--- SUPPLIED MATERIAL ---

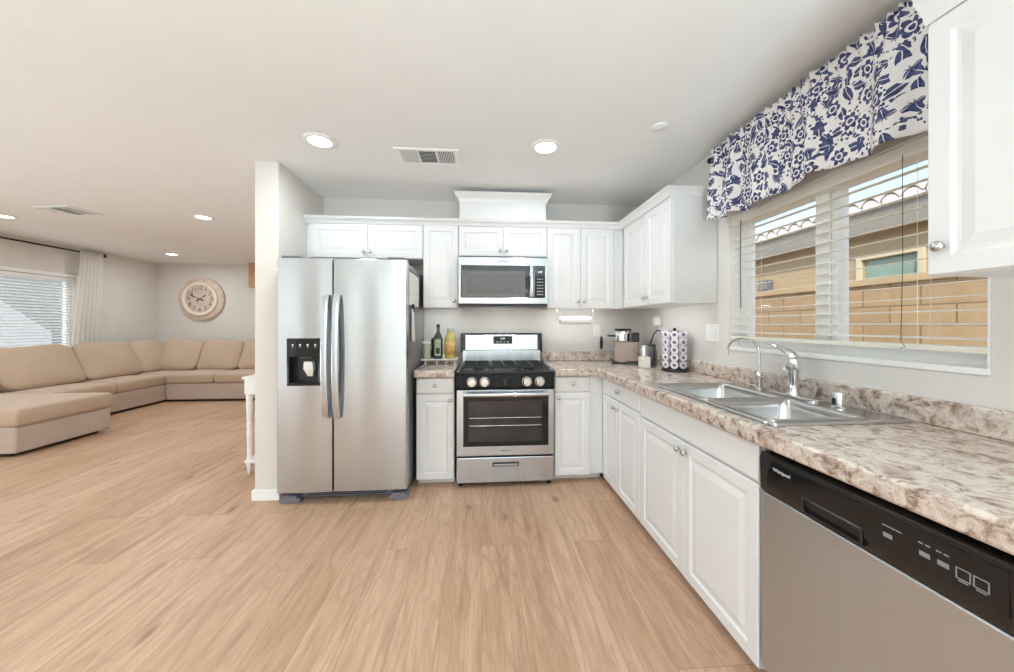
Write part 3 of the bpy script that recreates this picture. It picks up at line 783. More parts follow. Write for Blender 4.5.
# control panel
cp = MB(); cp.rings([[(0,-.012,.757),(tw,-.012,.757),(tw,.034,.757),(0,.034,.757)], [(0,-.020,.775),(tw,-.020,.775),(tw,.034,.775),(0,.034,.775)], [(0,-.006,.8715),(tw,-.006,.8715),(tw,.034,.8715),(0,.034,.8715)]])
cpo = cp.build('control_panel', M['blackmatte'], ST, .004)
def sknob(x, r, mat):
    k = MB().lathe([(r*1.12,0),(r*1.12,.006),(r,.008),(r*.92,.030),(r*.80,.034),(r*.2,.035)], (x, -.0165, .815), 24, 'y')
    k.box(x-.005, x+.005, -.058, -.05, .815-r*.85, .815+r*.85)
    k.build('knob', mat, ST, smooth=40)
for x in (.118, .215, .540, .640): sknob(x, .034, M['knob'])
sknob(.375, .026, M['black'])
# oven door
od = MB().slab([.002, tw-.002], [.245, .752], [(.085, tw-.085, .352, .672)], 0, .034, 'xz').build('oven_door', M['steel'], ST, .004)
MB().slab([.052, tw-.045], [.318, .700], [(.092, tw-.092, .36, .665)], -.003, .003, 'xz').build('window_border', M['blackgloss'], od, .002)
MB().box(.090, tw-.090, .004, .012, .358, .667).build('oven_glass', M['ovenglass'], od)
rk = MB()
for z in (.475, .535): rk.cyl((.10, .003, z), (tw-.10, .003, z), .0022, n=8)
rk.build('oven_rack', M['nickel'], od, smooth=40)
hd = MB(); rings = []
for i in range(17):
    t = i/16; x = .05+(tw-.10)*t; y = -.045-.012*math.sin(PI*t)
    rings.append([(x, y+.010*math.cos(a*PI/5), .722+.016*math.sin(a*PI/5)) for a in range(10)])
hd.rings(rings)
for x in (.06, tw-.08): hd.box(x, x+.02, -.05, .002, .712, .732)
hd.build('handle', M['steel'], od, smooth=50)
text('Whirlpool', .018, (tw/2, -.0010, .282), M['ink'], od)
# drawer
dr = MB().box(.002, tw-.002, 0, .034, .040, .232).build('storage_drawer', M['steel'], ST, .004)
MB().slab([.275, .480], [.163, .195], [(.285, .470, .168, .183)], -.006, .002, 'xz').build('handle', M['black'], dr, .003)
for x in (.03, tw-.03):
    for y in (.06, .55): MB().lathe([(.020,0),(.020,.012),(.012,.016),(.012,.046)], (x, y, 0), 14).build('foot', M['black'], ST, smooth=40)
# backguard
MB().box(.02, tw-.02, .515, .60, .893, 1.02).build('riser', M['steel'], ST, .004)
MB().rings([[(0,.525,1.0),(tw,.525,1.0),(tw,.605,1.0),(0,.605,1.0)], [(0,.545,1.175),(tw,.545,1.175),(tw,.605,1.175),(0,.605,1.175)]]).build('backguard', M['black'], ST, .008, smooth=40)
MB().rings([[(.045,.522,1.022),(tw-.045,.522,1.022),(tw-.045,.53,1.022),(.045,.53,1.022)], [(.045,.537,1.160),(tw-.045,.537,1.160),(tw-.045,.548,1.160),(.045,.548,1.160)]]).build('backguard_face', M['steel'], ST, .002)
MB().rings([[(.300,.5225,1.078),(.475,.5225,1.078),(.475,.535,1.078),(.300,.535,1.078)], [(.300,.531,1.148),(.475,.531,1.148),(.475,.54,1.148),(.300,.54,1.148)]]).build('clock_panel', M['blackgloss'], ST)
tilt = math.atan2(.015, .138)
text('1:49', .024, (.385, .525, 1.124), M['display'], ST, (PI/2-tilt,0,0), 'clock_digits')
ic = MB()
for i in range(4): ic.box(.330+.032*i, .346+.032*i, .5215, .524, 1.092, 1.098)
ic.build('touch_marks', M['silverink'], ST)

# ------------------------------------------------------------------ microwave
MW = thing('microwave', 'stainless over-the-range microwave hung above the stove', 'microwave', (-.190, 2.93, 0))
mw = .750
MB().box(.004, mw-.004, .02, YK-2.93-.004, 1.415, 1.826).build('body', M['black'], MW, .004)
md = MB().slab([0, mw], [1.428, 1.818], [(.022, mw-.022, 1.480, 1.748)], 0, .02, 'xz').build('door', M['steel'], MW, .003)
MB().box(.020, mw-.020, .004, .018, 1.478, 1.750).build('door_glass', M['blackgloss'], md)
MB().slab([.030, .560], [1.484, 1.704], [(.072, .520, 1.510, 1.668)], .001, .005, 'xz').build('window_border', M['midgrey'], md)
MB().box(.070, .522, .0035, .006, 1.508, 1.670).build('window_screen', M['mwglass'], md)
hd = MB(); rings = []
for i in range(13):
    t = i/12; z = 1.487+.257*t; y = -.022-.022*math.sin(PI*t)
    rings.append([(.614+a*.019, y+b, z) for a, b in ((-1,0),(-.6,-.006),(.6,-.006),(1,0),(1,.008),(-1,.008))])
hd.rings(rings)
for z in (1.497, 1.734): hd.box(.604, .624, -.026, .008, z-.008, z+.008)
hd.build('handle', M['steel'], md, smooth=40)
text('1:49', .022, (.685, .002, 1.697), M['display'], md, name='clock_digits')
ic = MB()
for j in range(6):
    for i in range(3): ic.box(.660+.020*i, .672+.020*i, .0028, .0045, 1.505+.026*j, 1.511+.026*j)
ic.build('keypad_marks', M['silverink'], md)
text('Whirlpool', .024, (mw/2, -.0008, 1.785), M['ink'], md)
gr = MB().rings([[(.0,.004,1.410),(mw,.004,1.410),(mw,.09,1.400),(0,.09,1.400)], [(.0,.002,1.427),(mw,.002,1.427),(mw,.09,1.427),(0,.09,1.427)]])
gr.build('vent_lip', M['black'], MW, .004)

# ------------------------------------------------------------------ dishwasher
DW = thing('dishwasher', 'stainless dishwasher with black control panel under the worktop nearest the viewer', 'dishwasher', (XF, 1.130, 0), r90)
dw = .605
MB().box(.004, dw-.004, .012, .55, .05, .842).build('tub', M['black'], DW)
MB().box(.002, dw-.002, -.020, .012, .09, .690).build('door', M['steeldw'], DW, .006)
pr = [(-.020,.692),(-.024,.700),(-.027,.800),(-.022,.820),(.012,.826),(.012,.692)]
pc = MB().rings([[(x, y, z) for y, z in pr] for x in (.002, dw-.002)]).build('control_panel', M['blackdw'], DW, .004, smooth=35)
MB().box(.035, dw-.035, -.0290, -.024, .722, .806).build('touch_strip', M['blackgloss'], pc, .002)
MB().slab([.165, .330], [.700, .745], [(.172, .323, .708, .738)], -.034, -.022, 'xz').build('handle_pocket', M['blackdw'], pc, .004)
text('Whirlpool', .015, (.062, -.0296, .783), M['silverink'], pc, align='LEFT')
pm_ = MB()
for x, w_ in ((.372,.014),(.388,.010),(.400,.010)): pm_.box(x, x+w_, -.0300, -.0288, .780, .783)
pm_.box(.374, .392, -.0300, -.0288, .755, .765).build('cycle_button', M['dimprint'], pc)
for xs_ in ((.440, .452), (.470, .482)):
    pm_ = MB()
    for x in xs_: pm_.box(x, x+.008, -.0300, -.0288, .780, .783)
    pm_.box(xs_[0]+.002, xs_[0]+.020, -.0300, -.0288, .755, .765).build('option_button', M['dimprint'], pc)
for x in (.500,.525): MB().slab([x, x+.022], [.748,.770], [(x+.002, x+.020, .750, .768)], -.0300, -.0288, 'xz').box(x+.004, x+.018, -.0300, -.0288, .7435, .746).build('start_button', M['dimprint'], pc)
MB().box(.004, dw-.004, .06, .075, 0, .085).build('toe_panel', M['black'], DW)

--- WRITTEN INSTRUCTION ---
Repeat the data above exactly, but not the pictures.

--- SOLVED EXERCISE ---
Write part 3 of the bpy script that recreates this picture. It picks up at line 783. More parts follow. Write for Blender 4.5.
# control panel
cp = MB(); cp.rings([[(0,-.012,.757),(tw,-.012,.757),(tw,.034,.757),(0,.034,.757)], [(0,-.020,.775),(tw,-.020,.775),(tw,.034,.775),(0,.034,.775)], [(0,-.006,.8715),(tw,-.006,.8715),(tw,.034,.8715),(0,.034,.8715)]])
cpo = cp.build('control_panel', M['blackmatte'], ST, .004)
def sknob(x, r, mat):
    k = MB().lathe([(r*1.12,0),(r*1.12,.006),(r,.008),(r*.92,.030),(r*.80,.034),(r*.2,.035)], (x, -.0165, .815), 24, 'y')
    k.box(x-.005, x+.005, -.058, -.05, .815-r*.85, .815+r*.85)
    k.build('knob', mat, ST, smooth=40)
for x in (.118, .215, .540, .640): sknob(x, .034, M['knob'])
sknob(.375, .026, M['black'])
# oven door
od = MB().slab([.002, tw-.002], [.245, .752], [(.085, tw-.085, .352, .672)], 0, .034, 'xz').build('oven_door', M['steel'], ST, .004)
MB().slab([.052, tw-.045], [.318, .700], [(.092, tw-.092, .36, .665)], -.003, .003, 'xz').build('window_border', M['blackgloss'], od, .002)
MB().box(.090, tw-.090, .004, .012, .358, .667).build('oven_glass', M['ovenglass'], od)
rk = MB()
for z in (.475, .535): rk.cyl((.10, .003, z), (tw-.10, .003, z), .0022, n=8)
rk.build('oven_rack', M['nickel'], od, smooth=40)
hd = MB(); rings = []
for i in range(17):
    t = i/16; x = .05+(tw-.10)*t; y = -.045-.012*math.sin(PI*t)
    rings.append([(x, y+.010*math.cos(a*PI/5), .722+.016*math.sin(a*PI/5)) for a in range(10)])
hd.rings(rings)
for x in (.06, tw-.08): hd.box(x, x+.02, -.05, .002, .712, .732)
hd.build('handle', M['steel'], od, smooth=50)
text('Whirlpool', .018, (tw/2, -.0010, .282), M['ink'], od)
# drawer
dr = MB().box(.002, tw-.002, 0, .034, .040, .232).build('storage_drawer', M['steel'], ST, .004)
MB().slab([.275, .480], [.163, .195], [(.285, .470, .168, .183)], -.006, .002, 'xz').build('handle', M['black'], dr, .003)
for x in (.03, tw-.03):
    for y in (.06, .55): MB().lathe([(.020,0),(.020,.012),(.012,.016),(.012,.046)], (x, y, 0), 14).build('foot', M['black'], ST, smooth=40)
# backguard
MB().box(.02, tw-.02, .515, .60, .893, 1.02).build('riser', M['steel'], ST, .004)
MB().rings([[(0,.525,1.0),(tw,.525,1.0),(tw,.605,1.0),(0,.605,1.0)], [(0,.545,1.175),(tw,.545,1.175),(tw,.605,1.175),(0,.605,1.175)]]).build('backguard', M['black'], ST, .008, smooth=40)
MB().rings([[(.045,.522,1.022),(tw-.045,.522,1.022),(tw-.045,.53,1.022),(.045,.53,1.022)], [(.045,.537,1.160),(tw-.045,.537,1.160),(tw-.045,.548,1.160),(.045,.548,1.160)]]).build('backguard_face', M['steel'], ST, .002)
MB().rings([[(.300,.5225,1.078),(.475,.5225,1.078),(.475,.535,1.078),(.300,.535,1.078)], [(.300,.531,1.148),(.475,.531,1.148),(.475,.54,1.148),(.300,.54,1.148)]]).build('clock_panel', M['blackgloss'], ST)
tilt = math.atan2(.015, .138)
text('1:49', .024, (.385, .525, 1.124), M['display'], ST, (PI/2-tilt,0,0), 'clock_digits')
ic = MB()
for i in range(4): ic.box(.330+.032*i, .346+.032*i, .5215, .524, 1.092, 1.098)
ic.build('touch_marks', M['silverink'], ST)

# ------------------------------------------------------------------ microwave
MW = thing('microwave', 'stainless over-the-range microwave hung above the stove', 'microwave', (-.190, 2.93, 0))
mw = .750
MB().box(.004, mw-.004, .02, YK-2.93-.004, 1.415, 1.826).build('body', M['black'], MW, .004)
md = MB().slab([0, mw], [1.428, 1.818], [(.022, mw-.022, 1.480, 1.748)], 0, .02, 'xz').build('door', M['steel'], MW, .003)
MB().box(.020, mw-.020, .004, .018, 1.478, 1.750).build('door_glass', M['blackgloss'], md)
MB().slab([.030, .560], [1.484, 1.704], [(.072, .520, 1.510, 1.668)], .001, .005, 'xz').build('window_border', M['midgrey'], md)
MB().box(.070, .522, .0035, .006, 1.508, 1.670).build('window_screen', M['mwglass'], md)
hd = MB(); rings = []
for i in range(13):
    t = i/12; z = 1.487+.257*t; y = -.022-.022*math.sin(PI*t)
    rings.append([(.614+a*.019, y+b, z) for a, b in ((-1,0),(-.6,-.006),(.6,-.006),(1,0),(1,.008),(-1,.008))])
hd.rings(rings)
for z in (1.497, 1.734): hd.box(.604, .624, -.026, .008, z-.008, z+.008)
hd.build('handle', M['steel'], md, smooth=40)
text('1:49', .022, (.685, .002, 1.697), M['display'], md, name='clock_digits')
ic = MB()
for j in range(6):
    for i in range(3): ic.box(.660+.020*i, .672+.020*i, .0028, .0045, 1.505+.026*j, 1.511+.026*j)
ic.build('keypad_marks', M['silverink'], md)
text('Whirlpool', .024, (mw/2, -.0008, 1.785), M['ink'], md)
gr = MB().rings([[(.0,.004,1.410),(mw,.004,1.410),(mw,.09,1.400),(0,.09,1.400)], [(.0,.002,1.427),(mw,.002,1.427),(mw,.09,1.427),(0,.09,1.427)]])
gr.build('vent_lip', M['black'], MW, .004)

# ------------------------------------------------------------------ dishwasher
DW = thing('dishwasher', 'stainless dishwasher with black control panel under the worktop nearest the viewer', 'dishwasher', (XF, 1.130, 0), r90)
dw = .605
MB().box(.004, dw-.004, .012, .55, .05, .842).build('tub', M['black'], DW)
MB().box(.002, dw-.002, -.020, .012, .09, .690).build('door', M['steeldw'], DW, .006)
pr = [(-.020,.692),(-.024,.700),(-.027,.800),(-.022,.820),(.012,.826),(.012,.692)]
pc = MB().rings([[(x, y, z) for y, z in pr] for x in (.002, dw-.002)]).build('control_panel', M['blackdw'], DW, .004, smooth=35)
MB().box(.035, dw-.035, -.0290, -.024, .722, .806).build('touch_strip', M['blackgloss'], pc, .002)
MB().slab([.165, .330], [.700, .745], [(.172, .323, .708, .738)], -.034, -.022, 'xz').build('handle_pocket', M['blackdw'], pc, .004)
text('Whirlpool', .015, (.062, -.0296, .783), M['silverink'], pc, align='LEFT')
pm_ = MB()
for x, w_ in ((.372,.014),(.388,.010),(.400,.010)): pm_.box(x, x+w_, -.0300, -.0288, .780, .783)
pm_.box(.374, .392, -.0300, -.0288, .755, .765).build('cycle_button', M['dimprint'], pc)
for xs_ in ((.440, .452), (.470, .482)):
    pm_ = MB()
    for x in xs_: pm_.box(x, x+.008, -.0300, -.0288, .780, .783)
    pm_.box(xs_[0]+.002, xs_[0]+.020, -.0300, -.0288, .755, .765).build('option_button', M['dimprint'], pc)
for x in (.500,.525): MB().slab([x, x+.022], [.748,.770], [(x+.002, x+.020, .750, .768)], -.0300, -.0288, 'xz').box(x+.004, x+.018, -.0300, -.0288, .7435, .746).build('start_button', M['dimprint'], pc)
MB().box(.004, dw-.004, .06, .075, 0, .085).build('toe_panel', M['black'], DW)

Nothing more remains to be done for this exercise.